Exercise directions
What number of lines hold the word "This"? State that number and nothing besides.

Items from a data source
* * * * * * * * *

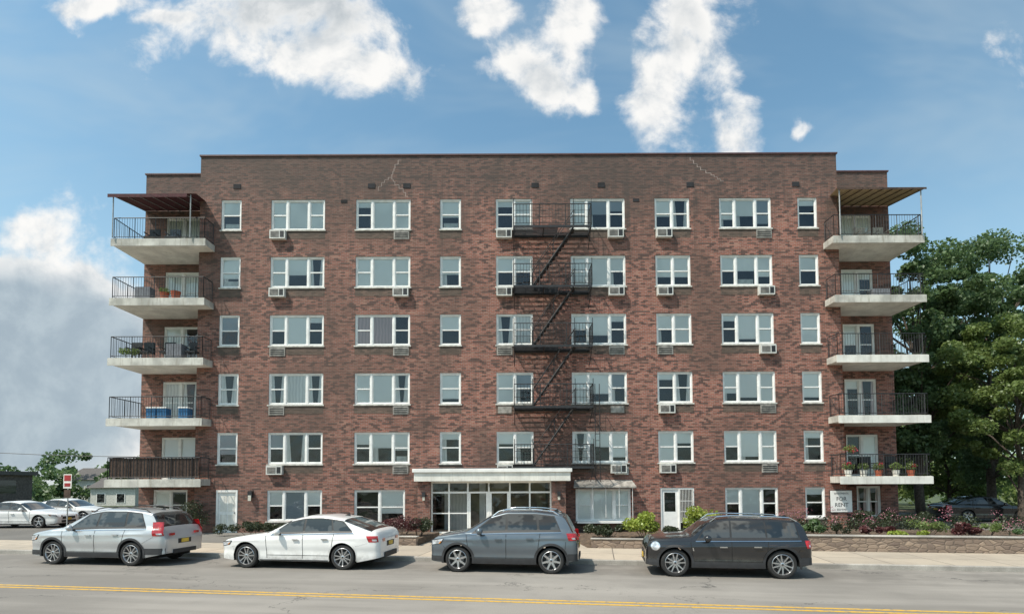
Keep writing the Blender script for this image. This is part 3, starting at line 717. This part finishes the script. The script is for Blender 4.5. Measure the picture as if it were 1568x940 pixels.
    mb.f.append(tuple(range(nr))); mb.m.append(mb.mi(PK)); n_=(len(xs)-1)*nr; mb.f.append(tuple(n_+i for i in reversed(range(nr)))); mb.m.append(mb.mi(PK))
    mb.obj('body',root,smooth=38)
    d=MB()
    def patch(bot,top,o,k,nu=14,nv=5):
        for s_ in(1,-1):
            G=[]
            for i in range(nu+1):
                u_=i/nu; row=[]
                xb,zb=bot(u_); xt,zt=top(u_)
                for j in range(nv+1):
                    v_=j/nv; x=xb+(xt-xb)*v_; z=zb+(zt-zb)*v_; row.append((x,s_*(side(x,z)+o),z))
                G.append(row)
            for i in range(nu):
                for j in range(nv):
                    q=[G[i][j],G[i+1][j],G[i+1][j+1],G[i][j+1]]
                    d.quad(*(q if s_<0 else q[::-1]),k)
    lerp=lambda a,b,t:a+(b-a)*t
    f0=wins_[0]; l0=wins_[-1]
    patch(lambda u_:(lerp(f0[0]-.05,l0[1]+.04,u_),B(lerp(f0[0]-.05,l0[1]+.04,u_))+.012),lambda u_:(lerp(f0[2]-.03,l0[3]+.02,u_),T(lerp(f0[2]-.03,l0[3]+.02,u_))-off+.03),.003,'black',26,5)
    for (bf,br_,tf,tr) in wins_:
        patch(lambda u_:(lerp(bf,br_,u_),B(lerp(bf,br_,u_))+.035),lambda u_:(lerp(tf,tr,u_),T(lerp(tf,tr,u_))-off),.007,'cglass')
    patch(lambda u_:(lerp(f0[0]-.05,l0[1]+.04,u_),B(lerp(f0[0]-.05,l0[1]+.04,u_))+.0),lambda u_:(lerp(f0[0]-.05,l0[1]+.04,u_),B(lerp(f0[0]-.05,l0[1]+.04,u_))+.022),.010,'chrome' if roofrails or stripe else 'black',26,1)
    for sx_ in seams:
        xb,xt=sx_
        patch(lambda u_:(lerp(xb,xb+.014,u_),max(sill+.08,zbot(xb)+.02)),lambda u_:(lerp(xt,xt+.014,u_),B(xt)),.003,'seam',1,10)
    patch(lambda u_:(lerp(seams[0][0],wheels[1]-ra-.02,u_),sill+.16),lambda u_:(lerp(seams[0][0],wheels[1]-ra-.02,u_),sill+.172),.003,'seam',20,1)
    patch(lambda u_:(lerp(wheels[0]+ra+.02,wheels[1]-ra-.02,u_),sill+.005),lambda u_:(lerp(wheels[0]+ra+.02,wheels[1]-ra-.02,u_),sill+(.15 if clad else .04)),.008,'clad',20,3)
    patch(lambda u_:(lerp(wheels[1]+ra*.9,wheels[1]+ra*.9+.012,u_),r+ra*.75),lambda u_:(lerp(L-.32,L-.31,u_),tailz[0]),.004,'seam',1,8)
    patch(lambda u_:(lerp(wheels[0]-ra*.85,wheels[0]-ra*.85+.012,u_),r+ra*.7),lambda u_:(lerp(headlen-.03,headlen-.02,u_),headz[0]),.004,'seam',1,8)
    wd=.06 if clad else .012
    for wx in wheels:
        for s_ in(1,-1):
            G=[]
            for i in range(29):
                a=math.pi*(i/28)*1.16-.08*math.pi
                row=[]
                for rr in(ra-.002,ra+wd*.5,ra+wd):
                    x=wx+rr*math.cos(a); z=max(sill,r+rr*math.sin(a)); x=min(max(x,.01),L-.01); row.append((x,s_*(side(x,z)+.012),z))
                G.append(row)
            for i in range(28):
                for j in range(2):
                    q=[G[i][j],G[i+1][j],G[i+1][j+1],G[i][j+1]]; d.quad(*(q if s_>0 else q[::-1]),'clad' if clad else PK)
    hz0,hz1=headz; tz0,tz1=tailz
    if roundlamp:
        hm=(hz0+hz1)/2
        for rad,o,kk_ in((.115,.006,'chrome'),(.098,.011,'headl')):
            patch(lambda u_:(.24-rad*1.0*math.cos(math.pi*u_),hm-rad*math.sin(math.pi*u_)),lambda u_:(.24-rad*1.0*math.cos(math.pi*u_),hm+rad*math.sin(math.pi*u_)),o,kk_,18,6)
        patch(lambda u_:(lerp(wheels[0]+ra+.06,seams[0][0]-.0,u_),.66),lambda u_:(lerp(wheels[0]+ra+.04,seams[0][0]-.02,u_),.74),.008,'chrome',4,2)
    else:
        patch(lambda u_:(lerp(.02,headlen*.8,u_),lerp(hz0,hz0+.06,u_)),lambda u_:(lerp(.06,headlen,u_),lerp(hz1-.02,hz1+.02,u_)),.006,'black')
        patch(lambda u_:(lerp(.04,headlen*.74,u_),lerp(hz0+.02,hz0+.07,u_)),lambda u_:(lerp(.07,headlen*.92,u_),lerp(hz1-.04,hz1,u_)),.010,'headl')
        patch(lambda u_:(lerp(headlen*.62,headlen*.70,u_),hz0+.06),lambda u_:(lerp(headlen*.74,headlen*.84,u_),hz0+.12),.013,'amber',3,2)
    patch(lambda u_:(lerp(L-taillen*.8,L-.03,u_),tz0+.03),lambda u_:(lerp(L-taillen,L-.05-(T(L-.2)<tz1)*.05,u_),tz1),.008,'taill')
    patch(lambda u_:(lerp(L-taillen*.5,L-.06,u_),tz0+.06),lambda u_:(lerp(L-taillen*.55,L-.08,u_),tz0+.11),.012,'headl',4,2)
    if clad:
        patch(lambda u_:(lerp(.01,wheels[0]-ra-.05,u_),zbot(.2)+.02),lambda u_:(lerp(.01,wheels[0]-ra-.05,u_),zbot(.2)+.16),.007,'clad',8,2)
        patch(lambda u_:(lerp(wheels[1]+ra+.04,L-.01,u_),zbot(L-.2)+.02),lambda u_:(lerp(wheels[1]+ra+.04,L-.01,u_),zbot(L-.2)+.2),.007,'clad',8,2)
    fp=Pw(0)*.9
    d.box(-.012,.01,-fp*.75,fp*.75,.46,.60,'black'); d.box(-.014,.01,-fp*.85,fp*.85,sill+.08,.40,'black'); d.box(-.03,-.0145,-.15,.15,.40,.52,'plate')
    if not roundlamp:
        for s_ in(1,-1): d.box(-.015,.03,*sorted((s_*fp*.78,s_*fp*1.0)),hz0,hz1-.05,'headl')
    d.box(L-.01,L+.012,-.26,.26,.62,.76,'black'); d.box(L+.013,L+.022,-.15,.15,.64,.75,'plate')
    d.box(L-.02,L+.03,-fp*.8,fp*.8,sill+.1,.46,'clad')
    for s_ in(1,-1): d.box(L-.03,L+.012,*sorted((s_*fp*.72,s_*fp*1.02)),tz0+.03,min(tz1-.05,T(L)-.02) if T(L)-.02>tz0+.06 else tz0+.1,'taill')
    for i,(sx_) in enumerate(seams[1:]):
        hx=sx_[0]-.20
        for s_ in(1,-1):
            y=side(hx,B(hx)-.13)*s_; d.box(hx-.09,hx+.09,*sorted((y-.005,y+s_*.035)),B(hx)-.15,B(hx)-.12,PK if not stripe else 'chrome')
    d.obj('trim_and_glass',root,smooth=30)
    mr=MB(); mx=f0[0]+.22
    for s_ in(1,-1):
        y=side(mx,B(mx))*s_
        prof_=[(0,-.09),(.05,-.085),(.085,-.04),(.09,.02),(.06,.075),(0,.085)]
        mr.lathe((mx,y+s_*.13,B(mx)+.09),'y',prof_,PK,14); mr.box(mx-.03,mx+.03,*sorted((y-s_*.02,y+s_*.08)),B(mx)+.01,B(mx)+.05,'black')
    mr.obj('wing_mirrors',root,smooth=60)
    if roofrails:
        rb=MB()
        for s_ in(1,-1):
            pts=[]
            for i in range(13):
                x=lerp(wtop+.05,rtop-.1,i/12); pts.append((x,s_*(side(x,T(x)-.09)-.05),T(x)-.01+(.045 if 0<i<12 else -.03)))
            for a,b_ in zip(pts[:-1],pts[1:]): rb.bar(a,b_,.018,'chrome' if roofrails==2 else 'black',6)
        rb.obj('roof_rails',root,smooth=60)
    an=MB(); an.poly([(rtop-.35,0,T(rtop-.35)-.01),(rtop-.15,0,T(rtop-.15)-.01),(rtop-.17,0,T(rtop-.2)+.09)],'black'); an.obj('antenna',root)
    for wi,wx in enumerate(wheels):
        for s_ in(1,-1):
            wmb=MB(); yo=s_*(W/2-.025)
            def off_(o): return -s_*o
            tp=[(r*.70,.0),(r*.73,-.012),(r*.82,-.02),(r*.93,-.012),(r*.985,.02),(r,.05),(r,.16),(r*.97,.20),(r*.8,.215),(r*.66,.2)]
            wmb.lathe((wx,yo,r),'y',[(a,off_(o)) for a,o in tp],'tire',40)
            rp=[(r*.725,-.013),(r*.70,-.018),(r*.675,-.006),(r*.66,.03),(r*.64,.14)]
            wmb.lathe((wx,yo,r),'y',[(a,off_(o)) for a,o in rp],'rim',40)
            wmb.lathe((wx,yo,r),'y',[(r*.66,off_(.13)),(0.0,off_(.13))],'rimdark',40)
            wmb.lathe((wx,yo,r),'y',[(r*.40,off_(.11)),(r*.40,off_(.10)),(r*.1,off_(.10))],'pipe',30)
            wmb.lathe((wx,yo,r),'y',[(r*.15,off_(.06)),(r*.14,off_(.004)),(r*.11,off_(-.002)),(0,off_(-.002))],'rim',20)
            wmb.lathe((wx,yo,r),'y',[(r*.07,off_(-.002)),(r*.065,off_(-.008)),(0,off_(-.008))],'black',14)
            for q in range(spokes):
                a0=2*math.pi*q/spokes+.3+wi*.4
                for da in((-.16,.16) if dual else (0,)):
                    wi_=.032 if dual else .060; wo=.030 if dual else .045
                    dr_=Vector((math.cos(a0),0,math.sin(a0))); tn=Vector((-math.sin(a0),0,math.cos(a0)))
                    c0=Vector((wx,yo,r))+dr_*r*.10+tn*(da*.25*r); c1=Vector((wx,yo,r))+dr_*r*.69+tn*(da*r*1.1)
                    y0,y1=off_(.005),off_(.045)
                    A=[c0+tn*wi_*.5+Vector((0,y0,0)),c0-tn*wi_*.5+Vector((0,y0,0)),c1-tn*wo*.5+Vector((0,off_(-.006),0)),c1+tn*wo*.5+Vector((0,off_(-.006),0))]
                    Bq=[p+Vector((0,y1-y0,0)) for p in A]
                    wmb.quad(*[tuple(p) for p in A],'rim'); wmb.quad(tuple(A[0]),tuple(A[3]),tuple(Bq[3]),tuple(Bq[0]),'rim'); wmb.quad(tuple(A[1]),tuple(A[2]),tuple(Bq[2]),tuple(Bq[1]),'rim')
            wmb.obj('wheel',root,smooth=40)
    ub=MB(); ub.box(.3,L-.35,-W/2+.25,W/2-.25,sill-.03,.5,'under'); ub.obj('underbody',root)
    return root
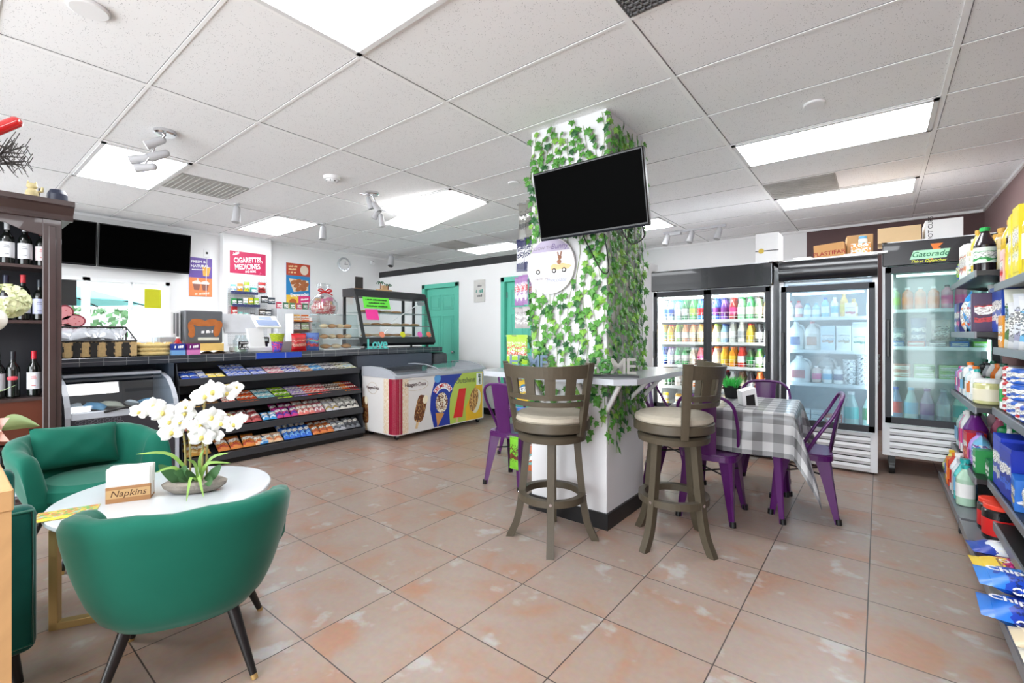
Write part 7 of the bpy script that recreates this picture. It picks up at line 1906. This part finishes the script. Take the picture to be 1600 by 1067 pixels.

* * * * * * * * *

Completed exercise
2